Applications Of Artificial Neural Networks In The Prediction Of Structural Dynamic Stability Under Seismic Excitations

In structural engineering, increasing importance has been attached to the analysis and prediction of nonlinear dynamic stability of spatial skeletal structures under seismic excitations. Following the procedures of structural damage detection based on Artificial Neural Networks (ANN) and wavelet theory, this dissertation proposes two methods of prediction of structural dynamic stability based on ANN: (a) offline prediction of dynamic stability based on PNN (Probabilistic Neural Network); (b) online prediction of dynamic stability based on P-RAN (Resource-Allocating Network). The first method can be used to predict dynamic stability performances of the structure under different excitations by taking advantage of known characteristics. This method, combined with the known information, could enable us to identify the dynamic stability characteristic of structure according to the some properties of load.

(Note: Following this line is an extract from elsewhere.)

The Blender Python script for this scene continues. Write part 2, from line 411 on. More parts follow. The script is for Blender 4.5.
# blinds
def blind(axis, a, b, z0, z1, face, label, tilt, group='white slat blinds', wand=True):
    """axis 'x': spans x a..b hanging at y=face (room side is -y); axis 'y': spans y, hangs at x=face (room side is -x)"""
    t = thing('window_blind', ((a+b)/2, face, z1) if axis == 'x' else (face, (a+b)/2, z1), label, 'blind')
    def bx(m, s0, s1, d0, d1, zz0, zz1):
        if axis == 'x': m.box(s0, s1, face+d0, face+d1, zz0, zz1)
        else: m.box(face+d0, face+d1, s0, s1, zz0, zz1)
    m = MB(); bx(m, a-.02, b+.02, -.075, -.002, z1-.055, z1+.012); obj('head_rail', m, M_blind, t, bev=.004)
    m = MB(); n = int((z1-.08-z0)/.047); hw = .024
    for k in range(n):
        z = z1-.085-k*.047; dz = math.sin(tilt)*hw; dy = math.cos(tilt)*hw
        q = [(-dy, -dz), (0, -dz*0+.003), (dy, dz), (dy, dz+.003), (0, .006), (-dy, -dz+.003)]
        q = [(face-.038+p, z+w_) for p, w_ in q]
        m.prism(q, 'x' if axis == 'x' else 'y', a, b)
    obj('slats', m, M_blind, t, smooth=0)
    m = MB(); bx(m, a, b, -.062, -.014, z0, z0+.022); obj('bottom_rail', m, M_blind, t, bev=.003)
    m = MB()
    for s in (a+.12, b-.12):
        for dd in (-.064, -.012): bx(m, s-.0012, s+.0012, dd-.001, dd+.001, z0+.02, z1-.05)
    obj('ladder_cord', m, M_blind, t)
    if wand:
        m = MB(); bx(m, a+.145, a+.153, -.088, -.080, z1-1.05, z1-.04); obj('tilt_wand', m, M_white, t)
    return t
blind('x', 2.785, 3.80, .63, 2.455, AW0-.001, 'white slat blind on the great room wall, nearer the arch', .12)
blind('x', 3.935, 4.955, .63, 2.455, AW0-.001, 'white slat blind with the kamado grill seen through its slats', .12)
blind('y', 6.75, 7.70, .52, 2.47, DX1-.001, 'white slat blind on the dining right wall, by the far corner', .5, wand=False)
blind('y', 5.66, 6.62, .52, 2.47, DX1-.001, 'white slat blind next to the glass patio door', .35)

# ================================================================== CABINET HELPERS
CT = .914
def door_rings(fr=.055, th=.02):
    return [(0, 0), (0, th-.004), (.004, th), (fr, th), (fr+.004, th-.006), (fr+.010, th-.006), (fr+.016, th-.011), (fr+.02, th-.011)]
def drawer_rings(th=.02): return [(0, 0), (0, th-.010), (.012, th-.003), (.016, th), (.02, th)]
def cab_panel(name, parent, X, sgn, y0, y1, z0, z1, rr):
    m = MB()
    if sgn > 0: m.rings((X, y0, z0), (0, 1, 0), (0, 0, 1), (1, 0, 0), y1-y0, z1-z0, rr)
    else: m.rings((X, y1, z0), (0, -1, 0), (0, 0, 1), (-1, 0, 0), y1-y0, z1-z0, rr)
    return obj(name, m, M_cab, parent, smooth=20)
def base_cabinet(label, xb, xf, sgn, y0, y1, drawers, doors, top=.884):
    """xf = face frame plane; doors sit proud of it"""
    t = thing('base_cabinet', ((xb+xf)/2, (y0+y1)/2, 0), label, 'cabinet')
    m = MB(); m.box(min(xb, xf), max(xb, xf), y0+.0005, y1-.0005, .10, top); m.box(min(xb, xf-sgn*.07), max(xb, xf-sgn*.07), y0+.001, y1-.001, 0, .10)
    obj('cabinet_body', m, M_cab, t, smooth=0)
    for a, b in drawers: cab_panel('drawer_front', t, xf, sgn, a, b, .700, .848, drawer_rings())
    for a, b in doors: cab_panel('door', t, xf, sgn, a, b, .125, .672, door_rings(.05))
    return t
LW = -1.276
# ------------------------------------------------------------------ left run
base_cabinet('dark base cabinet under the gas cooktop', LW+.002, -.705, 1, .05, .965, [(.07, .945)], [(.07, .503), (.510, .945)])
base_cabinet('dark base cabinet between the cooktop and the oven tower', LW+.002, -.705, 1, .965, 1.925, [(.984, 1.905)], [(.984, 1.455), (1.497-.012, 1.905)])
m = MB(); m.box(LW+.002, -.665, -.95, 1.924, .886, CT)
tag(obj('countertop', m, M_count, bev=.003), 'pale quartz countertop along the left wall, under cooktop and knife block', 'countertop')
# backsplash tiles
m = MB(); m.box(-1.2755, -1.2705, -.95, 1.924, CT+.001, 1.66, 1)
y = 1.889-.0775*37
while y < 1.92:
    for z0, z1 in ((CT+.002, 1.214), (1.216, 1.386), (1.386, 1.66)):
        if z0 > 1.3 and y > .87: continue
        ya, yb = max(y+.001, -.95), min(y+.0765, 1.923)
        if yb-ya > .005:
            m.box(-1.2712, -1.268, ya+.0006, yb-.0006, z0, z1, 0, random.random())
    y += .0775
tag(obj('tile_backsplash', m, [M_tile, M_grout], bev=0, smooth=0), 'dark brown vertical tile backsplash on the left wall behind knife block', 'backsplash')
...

The second method is used for online prediction of structure response. With the information obtained from this method, the future tendency of structure dynamic stability can be predicted in accordance with a predetermined instability criterion.The dynamic stability characteristic of a 72-beam flat latticed shell under random seismic excitations is analyzed with the offline prediction of dynamic stability based on PNN. The coincidence rate of prediction is up to 75%, and the effective rate peaks in 95%. When the network predicts same type of seismic load, but the peak value, as its studied, the effective rate reaches 100%. On the other hand, if the network predicts the different type of seismic load, the effective rate lower a bit, reaches 92.3%, and the coincidence rate is 61.5%. More, this dissertation also carries out the study of effects of sample quantity on prediction accuracy. The investigation shows that the quantity and quality of sample is important for network performance.Three improvements of P-RAN, include (1) Adopting K-clustering method to initialize network, (2) Proposing Error-Stack learning strategy, (3) A method to optimize hidden neuron number, is proposed. Upon the analysis result of a 24-beam flat latticed shell experimental data, it is indicated that the improved P-RAN method can predict the future response of structure according to history data. The result shows that, P-RAN algorithm has the virtue of responsive and small error, and basing on it, it is effective to predict instability of structure with instability criterions.